GIVEN INSTRUCTION: Work out the number of lines in the listing that include the string "this". Reply with that number alone.

RECORDED INFORMATION:
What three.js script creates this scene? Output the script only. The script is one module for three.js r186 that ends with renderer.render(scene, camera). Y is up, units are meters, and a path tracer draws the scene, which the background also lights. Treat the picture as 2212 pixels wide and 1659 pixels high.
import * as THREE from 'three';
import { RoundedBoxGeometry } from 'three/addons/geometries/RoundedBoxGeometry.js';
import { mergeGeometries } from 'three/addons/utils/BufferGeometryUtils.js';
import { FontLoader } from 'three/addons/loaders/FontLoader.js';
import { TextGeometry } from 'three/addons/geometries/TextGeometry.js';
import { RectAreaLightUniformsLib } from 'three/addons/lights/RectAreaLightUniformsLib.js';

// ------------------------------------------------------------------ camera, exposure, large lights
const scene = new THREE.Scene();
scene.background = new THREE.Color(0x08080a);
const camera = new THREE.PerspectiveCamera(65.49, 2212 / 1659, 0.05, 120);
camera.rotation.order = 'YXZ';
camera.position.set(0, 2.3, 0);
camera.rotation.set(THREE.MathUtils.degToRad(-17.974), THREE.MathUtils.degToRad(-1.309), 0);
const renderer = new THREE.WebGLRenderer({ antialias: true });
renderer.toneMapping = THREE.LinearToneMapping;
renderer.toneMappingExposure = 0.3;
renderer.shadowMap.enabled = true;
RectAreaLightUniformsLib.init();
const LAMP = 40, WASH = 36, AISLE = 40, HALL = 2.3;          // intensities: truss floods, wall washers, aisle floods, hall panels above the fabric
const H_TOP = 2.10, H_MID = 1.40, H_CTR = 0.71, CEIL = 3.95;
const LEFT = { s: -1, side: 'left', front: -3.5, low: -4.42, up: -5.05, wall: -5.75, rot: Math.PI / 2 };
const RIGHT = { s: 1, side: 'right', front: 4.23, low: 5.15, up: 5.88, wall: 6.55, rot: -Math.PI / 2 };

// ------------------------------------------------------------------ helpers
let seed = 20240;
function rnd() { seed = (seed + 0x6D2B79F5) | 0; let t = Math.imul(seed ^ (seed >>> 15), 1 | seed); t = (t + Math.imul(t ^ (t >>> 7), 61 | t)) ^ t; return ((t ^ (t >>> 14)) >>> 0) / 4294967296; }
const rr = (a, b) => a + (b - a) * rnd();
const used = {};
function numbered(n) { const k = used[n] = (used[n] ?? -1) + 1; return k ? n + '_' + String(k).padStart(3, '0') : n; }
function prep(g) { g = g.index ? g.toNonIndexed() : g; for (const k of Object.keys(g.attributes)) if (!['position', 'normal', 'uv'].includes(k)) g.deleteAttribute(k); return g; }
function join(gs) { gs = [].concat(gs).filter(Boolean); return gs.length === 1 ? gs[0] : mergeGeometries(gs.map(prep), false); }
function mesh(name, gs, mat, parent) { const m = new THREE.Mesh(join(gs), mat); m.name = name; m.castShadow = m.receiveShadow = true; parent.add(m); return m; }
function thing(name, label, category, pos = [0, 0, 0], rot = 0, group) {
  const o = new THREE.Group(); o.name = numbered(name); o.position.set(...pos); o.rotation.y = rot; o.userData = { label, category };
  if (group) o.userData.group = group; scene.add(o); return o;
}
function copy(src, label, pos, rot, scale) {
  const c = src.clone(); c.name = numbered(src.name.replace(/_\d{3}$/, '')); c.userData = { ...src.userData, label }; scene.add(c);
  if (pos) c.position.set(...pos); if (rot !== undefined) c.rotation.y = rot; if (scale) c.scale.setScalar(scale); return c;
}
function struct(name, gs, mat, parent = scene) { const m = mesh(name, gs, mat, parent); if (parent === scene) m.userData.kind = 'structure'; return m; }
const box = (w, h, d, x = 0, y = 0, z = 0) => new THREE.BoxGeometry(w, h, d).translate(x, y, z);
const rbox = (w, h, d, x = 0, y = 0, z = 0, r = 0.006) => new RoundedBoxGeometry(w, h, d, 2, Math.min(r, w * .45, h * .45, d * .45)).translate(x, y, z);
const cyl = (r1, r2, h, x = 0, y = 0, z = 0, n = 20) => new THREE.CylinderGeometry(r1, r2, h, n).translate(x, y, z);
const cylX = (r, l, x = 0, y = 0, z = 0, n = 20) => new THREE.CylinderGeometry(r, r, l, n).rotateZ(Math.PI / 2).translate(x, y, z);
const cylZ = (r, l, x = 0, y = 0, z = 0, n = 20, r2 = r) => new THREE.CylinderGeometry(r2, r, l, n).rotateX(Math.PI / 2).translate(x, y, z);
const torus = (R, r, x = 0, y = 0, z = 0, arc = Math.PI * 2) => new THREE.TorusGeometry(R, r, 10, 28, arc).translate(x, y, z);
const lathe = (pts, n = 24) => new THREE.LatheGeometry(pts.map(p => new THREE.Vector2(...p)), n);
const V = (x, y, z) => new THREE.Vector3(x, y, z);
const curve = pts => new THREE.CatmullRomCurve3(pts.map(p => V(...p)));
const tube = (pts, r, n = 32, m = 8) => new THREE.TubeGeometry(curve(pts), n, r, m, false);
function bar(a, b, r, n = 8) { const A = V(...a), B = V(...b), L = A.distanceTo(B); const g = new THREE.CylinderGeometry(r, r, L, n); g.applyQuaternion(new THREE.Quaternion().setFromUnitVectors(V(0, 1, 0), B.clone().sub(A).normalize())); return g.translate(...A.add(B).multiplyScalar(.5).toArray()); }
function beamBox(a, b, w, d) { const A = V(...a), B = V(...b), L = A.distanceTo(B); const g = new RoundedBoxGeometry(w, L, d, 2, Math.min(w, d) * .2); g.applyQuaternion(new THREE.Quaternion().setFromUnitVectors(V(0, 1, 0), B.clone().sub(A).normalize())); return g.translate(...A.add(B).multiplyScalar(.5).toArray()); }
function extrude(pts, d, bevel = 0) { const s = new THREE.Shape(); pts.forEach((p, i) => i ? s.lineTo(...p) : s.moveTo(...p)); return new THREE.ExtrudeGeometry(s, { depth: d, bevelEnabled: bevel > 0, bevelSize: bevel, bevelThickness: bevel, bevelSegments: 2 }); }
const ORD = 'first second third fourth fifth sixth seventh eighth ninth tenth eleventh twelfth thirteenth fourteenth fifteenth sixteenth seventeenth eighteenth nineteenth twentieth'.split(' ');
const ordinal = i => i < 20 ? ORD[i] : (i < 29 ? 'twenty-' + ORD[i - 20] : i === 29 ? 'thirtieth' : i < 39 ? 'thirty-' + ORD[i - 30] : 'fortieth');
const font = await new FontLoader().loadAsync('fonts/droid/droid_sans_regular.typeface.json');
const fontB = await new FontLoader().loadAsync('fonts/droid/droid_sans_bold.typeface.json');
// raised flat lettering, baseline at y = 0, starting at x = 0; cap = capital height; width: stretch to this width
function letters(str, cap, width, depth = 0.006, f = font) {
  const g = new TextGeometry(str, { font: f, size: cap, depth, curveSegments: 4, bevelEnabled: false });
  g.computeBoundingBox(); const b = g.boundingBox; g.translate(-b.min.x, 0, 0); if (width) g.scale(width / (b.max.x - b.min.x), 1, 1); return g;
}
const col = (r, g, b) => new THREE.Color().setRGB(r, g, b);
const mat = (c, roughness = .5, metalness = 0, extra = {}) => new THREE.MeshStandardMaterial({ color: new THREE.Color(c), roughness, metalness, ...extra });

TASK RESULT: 2